Probability Distribution and Arrival Time Analysis

1. (a) Train Arrival Time Analysis

The problem describes a train arriving at a station at a random time between 09:00 AM and 09:30 AM, with the actual arrival time equally likely to be any moment within this interval. This indicates a continuous uniform distribution. Let 'T' be the random variable representing the arrival time of the train in minutes past 09:00 AM. The interval is from 09:00 AM to 09:30 AM, which is a duration of 30 minutes. So, the interval for T is [0, 30].

(i) Define a suitable probability density function (PDF)

For a continuous uniform distribution over an interval [a, b], the probability density function (PDF) is given by:

$f(x) = \begin{cases} \frac{1}{b-a} & \text{for } a \le x \le b \\ 0 & \text{otherwise} \end{cases}$

In this case, $a = 0$ (corresponding to 09:00 AM) and $b = 30$ (corresponding to 09:30 AM). Therefore, the suitable probability density function (PDF) is:

$f(t) = \begin{cases} \frac{1}{30-0} = \frac{1}{30} & \text{for } 0 \le t \le 30 \\ 0 & \text{otherwise} \end{cases}$

Where 't' is the time in minutes past 09:00 AM.

(ii) What is the probability that the train will arrive before 09:13 AM?

Arriving before 09:13 AM means the arrival time 't' is less than 13 minutes past 09:00 AM. We need to find $P(T < 13)$.

$P(T < 13) = \int_{0}^{13} f(t) \,dt = \int_{0}^{13} \frac{1}{30} \,dt$

$P(T < 13) = \frac{1}{30} [t]_{0}^{13} = \frac{1}{30} (13 - 0) = \frac{13}{30}$

The probability that the train will arrive before 09:13 AM is $\frac{13}{30}$ or approximately 0.4333.

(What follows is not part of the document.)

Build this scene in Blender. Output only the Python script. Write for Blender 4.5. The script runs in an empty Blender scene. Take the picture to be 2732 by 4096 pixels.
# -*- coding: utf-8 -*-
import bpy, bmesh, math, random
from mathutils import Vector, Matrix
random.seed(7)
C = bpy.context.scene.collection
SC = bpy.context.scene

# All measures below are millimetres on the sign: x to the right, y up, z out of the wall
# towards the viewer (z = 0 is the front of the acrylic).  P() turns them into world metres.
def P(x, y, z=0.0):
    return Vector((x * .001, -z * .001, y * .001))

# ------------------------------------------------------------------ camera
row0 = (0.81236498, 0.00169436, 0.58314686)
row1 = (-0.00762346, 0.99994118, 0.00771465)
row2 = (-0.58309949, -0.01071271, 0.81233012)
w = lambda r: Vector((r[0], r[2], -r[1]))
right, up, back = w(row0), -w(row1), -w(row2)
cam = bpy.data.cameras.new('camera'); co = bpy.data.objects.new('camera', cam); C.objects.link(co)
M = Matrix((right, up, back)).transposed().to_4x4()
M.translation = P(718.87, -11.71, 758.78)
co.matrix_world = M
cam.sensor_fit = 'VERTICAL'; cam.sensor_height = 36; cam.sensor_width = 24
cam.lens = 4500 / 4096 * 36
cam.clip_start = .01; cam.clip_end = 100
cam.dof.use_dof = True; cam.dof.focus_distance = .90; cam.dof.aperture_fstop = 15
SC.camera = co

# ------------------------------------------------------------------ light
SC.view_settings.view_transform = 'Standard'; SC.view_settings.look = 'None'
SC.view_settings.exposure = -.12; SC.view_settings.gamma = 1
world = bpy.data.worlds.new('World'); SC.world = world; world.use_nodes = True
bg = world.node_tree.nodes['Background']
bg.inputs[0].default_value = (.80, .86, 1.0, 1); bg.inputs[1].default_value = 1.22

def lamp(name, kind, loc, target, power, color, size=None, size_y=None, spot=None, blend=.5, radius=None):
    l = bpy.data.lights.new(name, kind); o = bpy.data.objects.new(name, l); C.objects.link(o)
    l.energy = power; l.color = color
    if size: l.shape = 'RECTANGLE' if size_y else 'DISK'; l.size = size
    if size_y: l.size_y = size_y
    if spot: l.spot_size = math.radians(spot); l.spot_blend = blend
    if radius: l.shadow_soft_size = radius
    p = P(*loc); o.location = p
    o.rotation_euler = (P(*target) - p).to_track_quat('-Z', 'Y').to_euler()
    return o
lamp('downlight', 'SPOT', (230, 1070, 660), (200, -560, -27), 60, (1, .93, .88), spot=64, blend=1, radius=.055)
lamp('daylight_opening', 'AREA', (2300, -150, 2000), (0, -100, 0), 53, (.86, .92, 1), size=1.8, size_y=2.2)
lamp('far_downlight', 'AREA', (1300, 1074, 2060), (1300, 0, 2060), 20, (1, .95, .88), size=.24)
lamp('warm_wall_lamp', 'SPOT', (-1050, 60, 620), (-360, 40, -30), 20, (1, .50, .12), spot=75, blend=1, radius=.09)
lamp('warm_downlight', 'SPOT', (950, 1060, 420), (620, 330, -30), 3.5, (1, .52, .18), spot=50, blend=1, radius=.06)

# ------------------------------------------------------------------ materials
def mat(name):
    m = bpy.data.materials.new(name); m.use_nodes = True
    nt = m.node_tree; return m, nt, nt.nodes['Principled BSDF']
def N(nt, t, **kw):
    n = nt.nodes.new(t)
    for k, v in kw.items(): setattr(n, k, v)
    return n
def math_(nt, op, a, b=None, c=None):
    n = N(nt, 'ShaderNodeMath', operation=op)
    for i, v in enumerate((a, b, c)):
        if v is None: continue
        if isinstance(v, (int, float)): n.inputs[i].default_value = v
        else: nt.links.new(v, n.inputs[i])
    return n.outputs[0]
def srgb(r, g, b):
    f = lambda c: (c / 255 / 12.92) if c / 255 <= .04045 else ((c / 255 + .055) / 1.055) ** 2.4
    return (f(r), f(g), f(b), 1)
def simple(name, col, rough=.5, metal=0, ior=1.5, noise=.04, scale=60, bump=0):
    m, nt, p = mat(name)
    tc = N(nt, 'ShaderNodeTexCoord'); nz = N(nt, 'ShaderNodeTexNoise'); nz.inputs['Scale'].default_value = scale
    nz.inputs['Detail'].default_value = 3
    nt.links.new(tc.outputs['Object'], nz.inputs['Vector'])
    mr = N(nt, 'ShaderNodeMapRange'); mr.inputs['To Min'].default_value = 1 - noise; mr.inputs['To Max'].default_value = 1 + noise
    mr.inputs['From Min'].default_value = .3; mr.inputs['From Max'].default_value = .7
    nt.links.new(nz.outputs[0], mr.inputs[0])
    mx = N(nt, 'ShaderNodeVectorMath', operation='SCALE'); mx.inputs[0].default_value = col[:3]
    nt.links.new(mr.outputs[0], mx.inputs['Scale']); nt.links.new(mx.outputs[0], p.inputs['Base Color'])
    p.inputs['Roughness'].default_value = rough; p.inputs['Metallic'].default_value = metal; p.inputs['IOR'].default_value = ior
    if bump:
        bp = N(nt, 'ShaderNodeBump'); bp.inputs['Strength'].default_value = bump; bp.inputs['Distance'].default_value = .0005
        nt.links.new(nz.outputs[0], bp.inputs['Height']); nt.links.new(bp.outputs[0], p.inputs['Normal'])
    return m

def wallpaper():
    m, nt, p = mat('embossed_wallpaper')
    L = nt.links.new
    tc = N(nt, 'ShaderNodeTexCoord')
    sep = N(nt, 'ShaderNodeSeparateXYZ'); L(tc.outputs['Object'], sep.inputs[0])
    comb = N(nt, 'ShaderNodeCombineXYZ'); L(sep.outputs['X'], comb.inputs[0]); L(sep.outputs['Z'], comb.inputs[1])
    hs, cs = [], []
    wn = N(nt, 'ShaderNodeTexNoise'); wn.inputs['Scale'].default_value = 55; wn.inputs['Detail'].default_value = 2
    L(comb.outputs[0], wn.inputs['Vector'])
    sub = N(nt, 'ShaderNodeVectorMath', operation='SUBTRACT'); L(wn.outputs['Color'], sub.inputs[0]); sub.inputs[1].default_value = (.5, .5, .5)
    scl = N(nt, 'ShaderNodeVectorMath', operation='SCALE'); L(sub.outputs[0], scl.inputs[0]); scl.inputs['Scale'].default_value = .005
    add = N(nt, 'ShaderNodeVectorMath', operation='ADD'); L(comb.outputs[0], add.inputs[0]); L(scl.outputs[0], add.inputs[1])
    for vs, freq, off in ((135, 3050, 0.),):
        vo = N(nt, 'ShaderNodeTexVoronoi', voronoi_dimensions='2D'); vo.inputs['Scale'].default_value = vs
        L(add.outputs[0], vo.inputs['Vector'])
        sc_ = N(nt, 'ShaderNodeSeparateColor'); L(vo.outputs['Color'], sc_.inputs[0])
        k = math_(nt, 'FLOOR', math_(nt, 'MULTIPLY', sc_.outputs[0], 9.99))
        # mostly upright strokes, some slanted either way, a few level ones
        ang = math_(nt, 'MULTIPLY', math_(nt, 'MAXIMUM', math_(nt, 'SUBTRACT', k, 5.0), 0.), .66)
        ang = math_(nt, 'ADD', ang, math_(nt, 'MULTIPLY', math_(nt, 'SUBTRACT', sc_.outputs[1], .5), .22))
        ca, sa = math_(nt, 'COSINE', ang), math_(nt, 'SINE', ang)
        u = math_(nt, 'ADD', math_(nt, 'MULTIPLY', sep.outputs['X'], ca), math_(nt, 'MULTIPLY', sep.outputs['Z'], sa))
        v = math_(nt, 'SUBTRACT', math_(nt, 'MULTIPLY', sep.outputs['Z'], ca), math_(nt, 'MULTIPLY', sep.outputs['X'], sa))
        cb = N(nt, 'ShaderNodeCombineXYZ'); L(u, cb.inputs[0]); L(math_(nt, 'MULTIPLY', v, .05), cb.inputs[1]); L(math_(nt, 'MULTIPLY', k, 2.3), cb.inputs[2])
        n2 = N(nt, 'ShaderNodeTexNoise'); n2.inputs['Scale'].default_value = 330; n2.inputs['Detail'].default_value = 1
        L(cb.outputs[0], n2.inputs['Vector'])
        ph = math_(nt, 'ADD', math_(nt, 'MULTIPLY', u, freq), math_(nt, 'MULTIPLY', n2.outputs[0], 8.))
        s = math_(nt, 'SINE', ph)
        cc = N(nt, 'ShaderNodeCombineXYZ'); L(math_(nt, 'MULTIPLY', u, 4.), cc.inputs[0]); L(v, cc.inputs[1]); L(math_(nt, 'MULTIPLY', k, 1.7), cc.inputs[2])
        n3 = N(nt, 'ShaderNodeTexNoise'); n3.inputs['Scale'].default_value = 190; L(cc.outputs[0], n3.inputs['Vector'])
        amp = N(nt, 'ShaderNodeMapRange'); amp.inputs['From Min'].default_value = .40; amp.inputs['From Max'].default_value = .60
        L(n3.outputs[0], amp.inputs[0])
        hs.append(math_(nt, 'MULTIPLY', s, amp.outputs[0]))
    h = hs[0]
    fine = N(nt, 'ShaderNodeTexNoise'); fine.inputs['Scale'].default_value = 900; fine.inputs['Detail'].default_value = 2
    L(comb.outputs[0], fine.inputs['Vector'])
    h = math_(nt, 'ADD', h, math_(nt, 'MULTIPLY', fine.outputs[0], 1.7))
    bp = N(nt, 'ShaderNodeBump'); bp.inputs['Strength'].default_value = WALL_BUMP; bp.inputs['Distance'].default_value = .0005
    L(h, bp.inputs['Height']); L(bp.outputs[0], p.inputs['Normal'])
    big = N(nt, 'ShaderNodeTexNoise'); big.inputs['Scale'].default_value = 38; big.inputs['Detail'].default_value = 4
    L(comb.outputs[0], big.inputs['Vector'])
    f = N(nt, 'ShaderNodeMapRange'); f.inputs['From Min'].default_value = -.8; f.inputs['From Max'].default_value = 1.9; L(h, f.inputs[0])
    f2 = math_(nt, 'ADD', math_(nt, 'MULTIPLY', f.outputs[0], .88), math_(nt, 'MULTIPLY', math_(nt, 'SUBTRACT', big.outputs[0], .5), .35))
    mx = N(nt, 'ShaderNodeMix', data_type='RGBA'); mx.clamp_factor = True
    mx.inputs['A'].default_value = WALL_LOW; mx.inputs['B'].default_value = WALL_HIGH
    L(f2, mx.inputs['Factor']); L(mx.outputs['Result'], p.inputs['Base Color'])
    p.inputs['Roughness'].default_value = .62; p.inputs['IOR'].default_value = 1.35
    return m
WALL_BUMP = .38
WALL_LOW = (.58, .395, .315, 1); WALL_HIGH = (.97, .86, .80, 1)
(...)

(iii) Find the expected arrival time and the variance of the arrival time.

For a continuous uniform distribution over the interval [a, b]:

• Expected Value (Mean): $E[X] = \frac{a+b}{2}$
• Variance: $Var[X] = \frac{(b-a)^2}{12}$

In this problem, $a = 0$ and $b = 30$. Expected Arrival Time:

$E[T] = \frac{0+30}{2} = \frac{30}{2} = 15$ minutes

The expected arrival time is 15 minutes past 09:00 AM, which is 09:15 AM. Variance of the Arrival Time:

$Var[T] = \frac{(30-0)^2}{12} = \frac{30^2}{12} = \frac{900}{12} = 75$ (minutes$^2$)

The variance of the arrival time is 75 minutes$^2$.

(iv) Given that the train has not arrived by 09:11 AM, what is the expected arrival time?

This is a conditional expectation problem. We are given that $T > 11$. The new effective interval for the arrival time becomes (11, 30]. Within this new interval, the arrival time is still uniformly distributed. Let's define a new random variable $T'$ representing the arrival time given $T > 11$. The new interval is $[a', b'] = [11, 30]$. The expected value for a uniform distribution over $[a', b']$ is $\frac{a'+b'}{2}$.

$E[T | T > 11] = \frac{11+30}{2} = \frac{41}{2} = 20.5$ minutes

The expected arrival time, given that the train has not arrived by 09:11 AM, is 20.5 minutes past 09:00 AM. This corresponds to 09:20 AM and 30 seconds.